Mahkemece, iddia, savunma, benimsenen bilirkişi raporu ve dosya kapsamına göre; taraflar arasındaki sözleşmenin 5. maddesinde, arsanın yükleniciye tesliminden itibaren 15 ay içerisinde inşaatın bitirileceğinin, aksi halde yüklenicinin aylık 1.250,00 TL cezai şart ödeyeceğinin kararlaştırıldığı, dosya kapsamında, davalı yüklenicinin davacı arsa sahibine düşen daireyi teslim ettiğine dair herhangi bir belge bulunmadığı, davacının cezai şart isteminin yerinde olduğu, ancak takip tarihinden önce davalıya gönderilmiş bir temerrüt ihtarı bulunmadığından işlemiş faiz talep edilemeyeceği gerekçesiyle, davanın kısmen kabulü ile takibin 12.500,00 TL asıl alacak üzerinden devamına, fazlaya ilişkin istemin reddine, %40 icra inkar tazminatının davalıdan tahsiline karar verilmiştir.
Kararı, taraf vekilleri temyiz etmiştir.
1-Davacı vekilinin temyiz istemi yönünden;
5219 sayılı Kanun ile yapılan değişiklik sonucu HUMK"nın 427. maddesinde öngörülen kesinlik sınırı, 5236 sayılı Kanun"un 19. maddesiyle HUMK’na eklenen
Ek-Madde 4’te öngörülen yeniden değerleme oranı da dikkate alındığında 2013 yılı için 1.820,00 TL"dir.

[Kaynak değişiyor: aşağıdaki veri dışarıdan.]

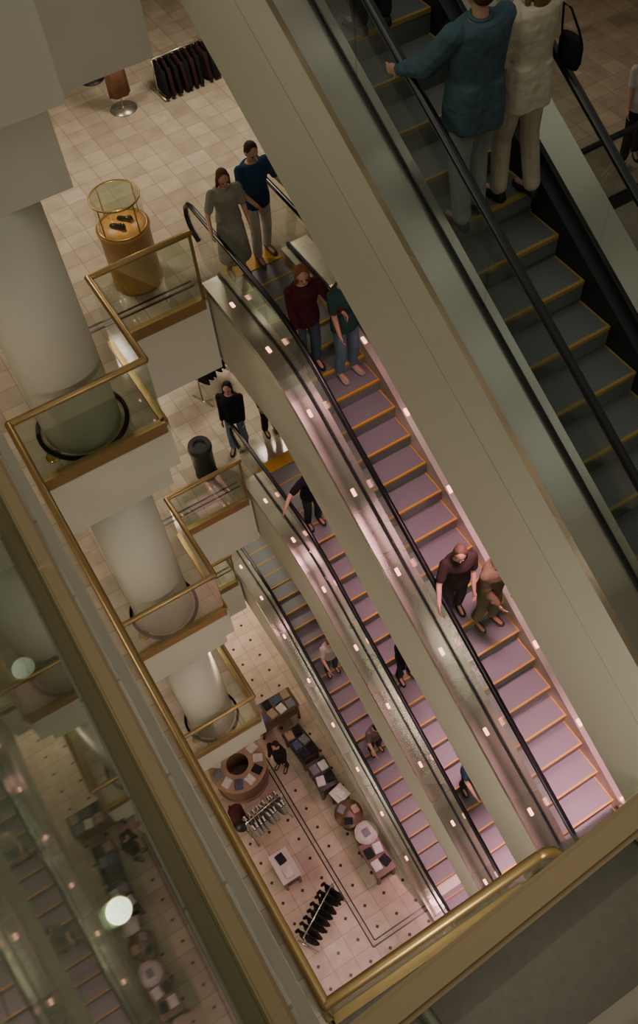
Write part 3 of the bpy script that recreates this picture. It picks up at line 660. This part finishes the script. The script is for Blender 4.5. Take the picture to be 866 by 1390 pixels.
b=B(); rings(b,[[(a*math.cos(t),d*math.sin(t),z) for t in [2*PI*k/16 for k in range(16)]] for z,a,d in ((.5,.18,.13),(.9,.17,.12),(1.15,.17,.11),(1.3,.12,.07),(1.36,.05,.05))]); mk('jacket',b,cloth((.07,.02,.02)),r)
# ------------------------------------------------------------ light
def area(loc,size,power,col,rot=(0,0,0),sy=None,spread=None):
    l=bpy.data.lights.new('area_lamp','AREA'); l.energy=power; l.color=col; l.size=size
    if sy: l.shape='RECTANGLE'; l.size_y=sy
    if spread: l.spread=spread
    o=bpy.data.objects.new('area_lamp',l); C.objects.link(o); o.location=loc; o.rotation_euler=rot
area((0,5,29),7,220,(1,.95,.82))
area((-6.5,4,24.5),4,560,(1,.94,.78),rot=(0,math.radians(-58),0))  # unseen fill added from the left to lighten the truss sides
for z,t in ((Z2,Z1-D1+1.3),(Z3,Z2),(Z4,Z3),(Z5,Z4)):
    zc=t-1.34
    for x,y in ((1.2,12),(5,12),(-3,6),(9,10)):
        area((x,y,zc),.8,(80 if x<9 else 15) if z else 85,(1,.87,.70) if z else (1,.80,.64))
    area((1.3,.2 if z<Z2 else -.7,zc-.1),.8,66 if z else 30,(1,.92,.76),rot=(math.radians(58),0,0),spread=2.2)  # tilted fill added on each level to lighten columns and fascias
for x,y in ((.9,4.2),(2.1,5.6),(1.2,7.6),(2.3,8.8),(2.2,3.6)):
    l=bpy.data.lights.new('spot_lamp','SPOT'); l.energy=110; l.color=(1,.82,.64); l.spot_size=math.radians(16); l.spot_blend=.8; l.shadow_soft_size=.05
    o=bpy.data.objects.new('spot_lamp',l); C.objects.link(o); o.location=(x,y,7.0)
for E,U,pw in ((EA,EB,80),(EB,EC,82),(EC,ED,82)):
    for y in (1.2,3.6,5.6,7.4):
        if y>7 and E is EA: continue
        z=min(zn(E,y)-E['depth'],E['zt']-1.2)-.12
        area((3.86,y,z),.4,pw*{1.2:.82,3.6:.48,5.6:.20,7.4:.12}[y],(1,.46,.58),sy=.9,spread=1.2)
w=bpy.data.worlds.new('world'); bpy.context.scene.world=w; w.use_nodes=True
bg=w.node_tree.nodes['Background']; bg.inputs[0].default_value=(.79,.78,.68,1); bg.inputs[1].default_value=.38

HUMK"nın 21.07.2004 tarihinde yürürlüğe giren 5219 sayılı Kanun ile değişik 427/4. madde hükmüne göre alacağın tamamının dava edilmiş olması halinde, asıl istemin kabul edilmeyen bölümü, anılan kesinlik sınırını geçmeyen davacı tarafın, temyiz hakkı bulunmamakta ise de, davalı tarafça, kesinlik sınırı üzerinde kalan miktara yönelik temyiz yoluna başvurulması halinde, davacı tarafın, katılma yolu ile temyiz hakkı saklıdır. Somut olayda, dava dilekçesinde, 12.981,75 TL"nin tahsili amacıyla başlatılan icra takibine vaki itirazın iptali istenilmiş olup, mahkemece, 12.500,00 TL asıl alacak yönünden takibin devamına dair verilen karar, reddedilen 481,75 TL yönünden davacı vekilince temyiz edilmiştir. İstemin reddedilen kısmı, yukarıda anılan madde hükmüne göre temyiz sınırının altında kaldığı gibi, temyizin katılma yolu ile temyiz de olmamasına göre, davacı vekilinin temyiz isteminin reddine karar verilmesi gerekmiştir.

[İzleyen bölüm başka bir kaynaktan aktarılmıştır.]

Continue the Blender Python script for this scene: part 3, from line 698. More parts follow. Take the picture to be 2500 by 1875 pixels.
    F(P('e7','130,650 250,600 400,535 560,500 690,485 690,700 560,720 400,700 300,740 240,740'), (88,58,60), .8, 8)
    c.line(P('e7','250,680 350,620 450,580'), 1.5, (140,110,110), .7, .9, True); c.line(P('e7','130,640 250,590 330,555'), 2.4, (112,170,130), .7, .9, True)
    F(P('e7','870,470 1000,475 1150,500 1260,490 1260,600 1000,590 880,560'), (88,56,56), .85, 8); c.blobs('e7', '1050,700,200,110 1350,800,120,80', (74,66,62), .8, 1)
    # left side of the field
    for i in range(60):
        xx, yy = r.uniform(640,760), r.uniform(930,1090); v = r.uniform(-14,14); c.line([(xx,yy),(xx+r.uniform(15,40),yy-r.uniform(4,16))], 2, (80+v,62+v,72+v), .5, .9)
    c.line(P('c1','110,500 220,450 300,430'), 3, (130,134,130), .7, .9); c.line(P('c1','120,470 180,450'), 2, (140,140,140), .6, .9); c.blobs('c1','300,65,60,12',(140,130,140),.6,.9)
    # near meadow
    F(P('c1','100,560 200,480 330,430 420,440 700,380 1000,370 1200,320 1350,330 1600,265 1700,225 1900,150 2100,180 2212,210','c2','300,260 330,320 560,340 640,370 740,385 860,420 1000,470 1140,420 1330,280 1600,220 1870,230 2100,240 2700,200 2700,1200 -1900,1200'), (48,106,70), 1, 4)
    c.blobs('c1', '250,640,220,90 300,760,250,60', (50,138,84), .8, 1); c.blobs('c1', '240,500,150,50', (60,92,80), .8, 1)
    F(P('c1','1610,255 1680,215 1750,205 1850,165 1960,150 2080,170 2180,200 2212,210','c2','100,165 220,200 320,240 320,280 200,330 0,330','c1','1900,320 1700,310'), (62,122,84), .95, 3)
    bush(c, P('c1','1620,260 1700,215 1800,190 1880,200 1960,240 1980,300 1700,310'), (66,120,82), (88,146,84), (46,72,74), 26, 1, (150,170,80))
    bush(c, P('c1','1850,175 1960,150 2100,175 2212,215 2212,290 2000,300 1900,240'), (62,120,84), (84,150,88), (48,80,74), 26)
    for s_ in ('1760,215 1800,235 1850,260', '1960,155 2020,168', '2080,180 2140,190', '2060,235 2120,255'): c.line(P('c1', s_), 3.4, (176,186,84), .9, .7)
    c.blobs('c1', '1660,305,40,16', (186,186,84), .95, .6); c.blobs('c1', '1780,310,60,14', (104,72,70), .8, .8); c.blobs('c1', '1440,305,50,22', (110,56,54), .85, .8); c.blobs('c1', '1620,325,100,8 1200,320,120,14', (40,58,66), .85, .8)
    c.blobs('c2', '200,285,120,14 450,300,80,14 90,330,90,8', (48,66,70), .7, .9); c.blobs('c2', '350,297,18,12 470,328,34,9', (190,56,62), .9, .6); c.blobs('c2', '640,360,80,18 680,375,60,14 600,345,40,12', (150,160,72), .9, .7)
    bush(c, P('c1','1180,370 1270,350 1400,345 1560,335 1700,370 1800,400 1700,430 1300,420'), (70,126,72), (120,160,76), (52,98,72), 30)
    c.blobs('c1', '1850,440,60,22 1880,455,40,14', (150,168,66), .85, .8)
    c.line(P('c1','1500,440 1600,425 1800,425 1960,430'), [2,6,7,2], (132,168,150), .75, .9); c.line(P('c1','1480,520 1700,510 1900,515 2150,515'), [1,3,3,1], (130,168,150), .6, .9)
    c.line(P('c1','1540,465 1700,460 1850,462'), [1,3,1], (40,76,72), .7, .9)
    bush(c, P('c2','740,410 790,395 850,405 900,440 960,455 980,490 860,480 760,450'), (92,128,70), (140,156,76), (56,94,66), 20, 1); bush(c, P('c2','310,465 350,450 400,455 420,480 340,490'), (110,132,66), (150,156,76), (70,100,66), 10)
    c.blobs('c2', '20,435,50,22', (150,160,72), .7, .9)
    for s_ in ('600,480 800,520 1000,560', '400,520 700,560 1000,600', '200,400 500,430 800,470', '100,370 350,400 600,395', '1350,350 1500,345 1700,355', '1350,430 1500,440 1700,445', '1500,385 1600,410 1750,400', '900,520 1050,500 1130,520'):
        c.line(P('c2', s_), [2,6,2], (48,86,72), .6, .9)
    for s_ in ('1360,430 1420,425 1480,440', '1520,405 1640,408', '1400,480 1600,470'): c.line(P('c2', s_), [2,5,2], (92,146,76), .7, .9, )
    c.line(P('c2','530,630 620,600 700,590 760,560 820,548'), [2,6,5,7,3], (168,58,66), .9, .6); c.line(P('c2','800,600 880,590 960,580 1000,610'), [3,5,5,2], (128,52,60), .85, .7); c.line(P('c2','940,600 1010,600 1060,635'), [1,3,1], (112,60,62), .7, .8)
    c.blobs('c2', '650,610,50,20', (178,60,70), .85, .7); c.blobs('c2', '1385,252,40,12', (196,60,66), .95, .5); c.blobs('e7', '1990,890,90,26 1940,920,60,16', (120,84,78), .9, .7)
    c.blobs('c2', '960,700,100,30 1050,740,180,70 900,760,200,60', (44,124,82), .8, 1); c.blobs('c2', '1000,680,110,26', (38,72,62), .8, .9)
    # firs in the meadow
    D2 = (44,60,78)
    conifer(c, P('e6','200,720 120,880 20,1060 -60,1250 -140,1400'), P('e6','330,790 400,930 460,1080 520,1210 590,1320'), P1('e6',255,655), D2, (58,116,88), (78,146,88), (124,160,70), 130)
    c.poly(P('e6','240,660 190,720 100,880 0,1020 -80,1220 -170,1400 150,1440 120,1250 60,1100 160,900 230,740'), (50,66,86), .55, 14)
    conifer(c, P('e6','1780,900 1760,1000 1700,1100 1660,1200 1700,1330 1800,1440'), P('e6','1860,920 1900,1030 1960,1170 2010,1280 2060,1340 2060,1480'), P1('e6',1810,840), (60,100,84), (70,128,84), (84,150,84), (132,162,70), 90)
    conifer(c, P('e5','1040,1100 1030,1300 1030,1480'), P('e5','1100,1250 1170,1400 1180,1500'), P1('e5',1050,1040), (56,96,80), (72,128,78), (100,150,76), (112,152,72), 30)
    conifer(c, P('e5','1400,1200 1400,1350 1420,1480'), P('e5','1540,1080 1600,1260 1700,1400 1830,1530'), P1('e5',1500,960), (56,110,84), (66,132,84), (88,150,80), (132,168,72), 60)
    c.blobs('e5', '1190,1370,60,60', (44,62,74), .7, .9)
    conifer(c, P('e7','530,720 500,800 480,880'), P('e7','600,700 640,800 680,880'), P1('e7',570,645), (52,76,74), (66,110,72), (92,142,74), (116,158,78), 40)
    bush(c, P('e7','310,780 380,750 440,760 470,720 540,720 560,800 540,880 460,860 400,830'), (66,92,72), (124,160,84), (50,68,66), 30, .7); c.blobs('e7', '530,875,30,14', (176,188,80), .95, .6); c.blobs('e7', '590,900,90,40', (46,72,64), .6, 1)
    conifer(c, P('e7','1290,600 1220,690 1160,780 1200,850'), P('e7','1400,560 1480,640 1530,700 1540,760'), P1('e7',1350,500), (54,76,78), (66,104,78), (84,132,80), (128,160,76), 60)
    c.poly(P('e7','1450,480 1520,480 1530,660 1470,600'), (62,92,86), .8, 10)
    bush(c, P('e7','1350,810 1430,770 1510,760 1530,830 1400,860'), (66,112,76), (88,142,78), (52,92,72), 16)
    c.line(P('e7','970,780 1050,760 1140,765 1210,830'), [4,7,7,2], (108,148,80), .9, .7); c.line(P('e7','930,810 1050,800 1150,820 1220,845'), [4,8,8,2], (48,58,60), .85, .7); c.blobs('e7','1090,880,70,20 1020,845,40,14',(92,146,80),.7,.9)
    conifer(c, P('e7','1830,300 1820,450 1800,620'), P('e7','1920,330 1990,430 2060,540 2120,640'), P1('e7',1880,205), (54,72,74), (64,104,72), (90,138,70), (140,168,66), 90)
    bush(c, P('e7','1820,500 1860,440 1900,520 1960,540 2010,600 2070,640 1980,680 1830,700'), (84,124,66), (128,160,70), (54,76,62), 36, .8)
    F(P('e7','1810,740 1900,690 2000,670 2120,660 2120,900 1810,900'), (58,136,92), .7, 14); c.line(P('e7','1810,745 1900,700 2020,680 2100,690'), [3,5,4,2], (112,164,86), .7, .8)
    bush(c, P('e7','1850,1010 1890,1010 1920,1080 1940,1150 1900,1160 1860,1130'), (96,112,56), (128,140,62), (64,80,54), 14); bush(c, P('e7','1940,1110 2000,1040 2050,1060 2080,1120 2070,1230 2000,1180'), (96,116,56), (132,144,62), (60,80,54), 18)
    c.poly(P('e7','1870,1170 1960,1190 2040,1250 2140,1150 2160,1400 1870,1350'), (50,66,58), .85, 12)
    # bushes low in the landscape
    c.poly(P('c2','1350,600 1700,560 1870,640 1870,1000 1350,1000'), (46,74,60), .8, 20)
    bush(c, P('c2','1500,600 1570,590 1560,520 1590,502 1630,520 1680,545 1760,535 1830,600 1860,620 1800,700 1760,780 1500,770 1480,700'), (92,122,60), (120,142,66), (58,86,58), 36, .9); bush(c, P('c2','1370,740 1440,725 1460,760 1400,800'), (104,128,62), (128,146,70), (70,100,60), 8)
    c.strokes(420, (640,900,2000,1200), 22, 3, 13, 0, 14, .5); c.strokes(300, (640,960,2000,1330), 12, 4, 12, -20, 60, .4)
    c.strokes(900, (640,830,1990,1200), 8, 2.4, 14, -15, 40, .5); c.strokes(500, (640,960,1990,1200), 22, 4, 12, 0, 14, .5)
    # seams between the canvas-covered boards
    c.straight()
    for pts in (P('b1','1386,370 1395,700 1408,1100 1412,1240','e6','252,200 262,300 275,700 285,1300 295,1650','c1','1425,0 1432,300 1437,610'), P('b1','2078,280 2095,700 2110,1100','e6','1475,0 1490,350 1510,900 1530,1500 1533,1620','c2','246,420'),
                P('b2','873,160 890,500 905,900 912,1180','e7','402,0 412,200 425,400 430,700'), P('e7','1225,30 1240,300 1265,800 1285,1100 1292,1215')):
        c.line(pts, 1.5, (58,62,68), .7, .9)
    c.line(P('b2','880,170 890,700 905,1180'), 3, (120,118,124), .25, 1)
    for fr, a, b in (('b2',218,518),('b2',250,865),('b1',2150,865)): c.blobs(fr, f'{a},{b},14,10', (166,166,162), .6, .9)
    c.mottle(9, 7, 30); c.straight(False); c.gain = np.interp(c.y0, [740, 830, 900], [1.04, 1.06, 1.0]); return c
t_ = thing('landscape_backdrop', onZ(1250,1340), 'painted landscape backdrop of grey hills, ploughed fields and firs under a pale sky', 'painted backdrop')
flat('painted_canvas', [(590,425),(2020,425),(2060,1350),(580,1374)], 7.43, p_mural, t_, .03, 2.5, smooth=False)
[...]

2-Davalı vekilinin temyiz itirazlarına gelince;
Dosyadaki yazılara, kararın dayandığı delillerle gerektirici sebeplere, delillerin takdirinde bir isabetsizlik bulunmamasına göre, davalı vekilinin temyiz itirazları yerinde görülmemiştir.
SONUÇ: Yukarıda (1) numaralı bentte açıklanan nedenlerle, davacı vekilinin temyiz isteminin mahkeme hükmünün kesin olması nedeniyle reddine, (2) numaralı bentte açıklanan nedenlerle, davalı vekilinin tüm temyiz itirazlarının reddiyle usul ve kanuna uygun bulunan hükmün ONANMASINA, davacıdan peşin alınan harcın istek halinde iadesine, aşağıda yazılı onama harcının temyiz eden davalıdan alınmasına, davalı yönünden kararın tebliğinden itibaren 15 gün içerisinde karar düzeltme yolu açık, davacı yönünden karar düzeltme yolu kapalı olmak üzere, 26.03.2014 tarihinde oybirliğiyle karar verildi.